■ **DATA SEGMENT**
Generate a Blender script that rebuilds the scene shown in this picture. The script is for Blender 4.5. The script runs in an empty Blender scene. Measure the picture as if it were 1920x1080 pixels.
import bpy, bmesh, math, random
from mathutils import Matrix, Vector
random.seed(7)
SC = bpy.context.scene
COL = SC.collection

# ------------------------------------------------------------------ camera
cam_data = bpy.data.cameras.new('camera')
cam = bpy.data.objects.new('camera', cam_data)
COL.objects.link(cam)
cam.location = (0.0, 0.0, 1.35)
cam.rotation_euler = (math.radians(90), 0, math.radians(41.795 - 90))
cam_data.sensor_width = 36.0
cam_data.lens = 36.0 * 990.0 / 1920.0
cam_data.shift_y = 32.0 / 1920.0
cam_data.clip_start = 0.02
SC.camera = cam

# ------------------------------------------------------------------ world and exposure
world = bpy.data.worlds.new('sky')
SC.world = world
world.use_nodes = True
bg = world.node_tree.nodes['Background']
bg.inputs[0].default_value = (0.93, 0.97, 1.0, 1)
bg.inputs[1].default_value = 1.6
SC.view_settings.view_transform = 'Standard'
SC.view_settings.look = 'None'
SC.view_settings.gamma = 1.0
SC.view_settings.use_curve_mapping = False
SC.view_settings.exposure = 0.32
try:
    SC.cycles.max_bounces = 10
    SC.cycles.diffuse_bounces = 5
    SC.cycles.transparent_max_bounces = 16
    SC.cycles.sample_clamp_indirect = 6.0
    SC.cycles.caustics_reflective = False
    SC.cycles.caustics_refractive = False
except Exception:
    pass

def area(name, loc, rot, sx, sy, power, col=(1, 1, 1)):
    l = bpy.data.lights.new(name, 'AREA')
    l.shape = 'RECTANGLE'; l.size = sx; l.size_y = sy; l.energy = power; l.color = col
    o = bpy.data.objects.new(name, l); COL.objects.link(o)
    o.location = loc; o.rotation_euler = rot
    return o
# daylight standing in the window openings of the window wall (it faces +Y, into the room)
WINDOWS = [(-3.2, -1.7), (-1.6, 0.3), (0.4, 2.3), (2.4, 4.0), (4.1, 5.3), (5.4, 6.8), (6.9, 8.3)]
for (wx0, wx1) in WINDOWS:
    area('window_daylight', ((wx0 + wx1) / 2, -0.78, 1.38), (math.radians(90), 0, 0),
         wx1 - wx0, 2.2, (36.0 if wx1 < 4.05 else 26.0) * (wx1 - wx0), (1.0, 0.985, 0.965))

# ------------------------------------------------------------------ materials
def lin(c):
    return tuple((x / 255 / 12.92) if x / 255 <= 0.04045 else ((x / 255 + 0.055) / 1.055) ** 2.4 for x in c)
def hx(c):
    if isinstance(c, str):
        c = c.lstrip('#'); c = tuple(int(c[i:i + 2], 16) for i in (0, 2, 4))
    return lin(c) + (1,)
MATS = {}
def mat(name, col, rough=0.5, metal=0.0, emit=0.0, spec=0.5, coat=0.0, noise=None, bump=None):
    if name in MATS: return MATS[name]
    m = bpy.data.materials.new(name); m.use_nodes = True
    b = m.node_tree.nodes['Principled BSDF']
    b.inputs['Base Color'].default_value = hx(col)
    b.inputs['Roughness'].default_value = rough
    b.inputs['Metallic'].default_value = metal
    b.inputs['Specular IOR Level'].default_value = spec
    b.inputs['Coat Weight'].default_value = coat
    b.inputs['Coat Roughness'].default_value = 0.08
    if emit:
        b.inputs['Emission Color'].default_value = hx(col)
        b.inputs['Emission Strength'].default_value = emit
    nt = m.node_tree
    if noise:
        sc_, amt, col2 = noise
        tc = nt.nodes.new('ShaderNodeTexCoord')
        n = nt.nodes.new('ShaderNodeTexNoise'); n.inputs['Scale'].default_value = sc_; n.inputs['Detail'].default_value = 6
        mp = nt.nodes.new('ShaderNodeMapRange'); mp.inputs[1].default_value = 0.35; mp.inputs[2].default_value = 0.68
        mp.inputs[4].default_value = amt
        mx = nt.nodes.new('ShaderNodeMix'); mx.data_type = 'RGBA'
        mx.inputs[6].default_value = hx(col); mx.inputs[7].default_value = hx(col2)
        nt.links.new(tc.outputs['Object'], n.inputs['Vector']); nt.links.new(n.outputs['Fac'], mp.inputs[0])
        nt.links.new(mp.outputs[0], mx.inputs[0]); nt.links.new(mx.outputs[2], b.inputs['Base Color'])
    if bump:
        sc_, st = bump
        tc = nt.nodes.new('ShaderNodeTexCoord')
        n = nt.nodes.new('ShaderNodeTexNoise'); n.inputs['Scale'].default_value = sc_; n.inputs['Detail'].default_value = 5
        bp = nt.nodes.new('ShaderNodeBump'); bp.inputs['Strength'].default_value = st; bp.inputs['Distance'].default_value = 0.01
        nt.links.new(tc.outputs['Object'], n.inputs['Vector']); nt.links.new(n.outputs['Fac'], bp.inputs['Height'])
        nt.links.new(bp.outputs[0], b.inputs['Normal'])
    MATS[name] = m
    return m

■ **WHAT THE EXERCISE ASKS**
What are the exact lines from the beginning of the material through the line containing "COL = SC.collection"? Write out those lines alone.

■ **EXERCISE ANSWER**
Generate a Blender script that rebuilds the scene shown in this picture. The script is for Blender 4.5. The script runs in an empty Blender scene. Measure the picture as if it were 1920x1080 pixels.
import bpy, bmesh, math, random
from mathutils import Matrix, Vector
random.seed(7)
SC = bpy.context.scene
COL = SC.collection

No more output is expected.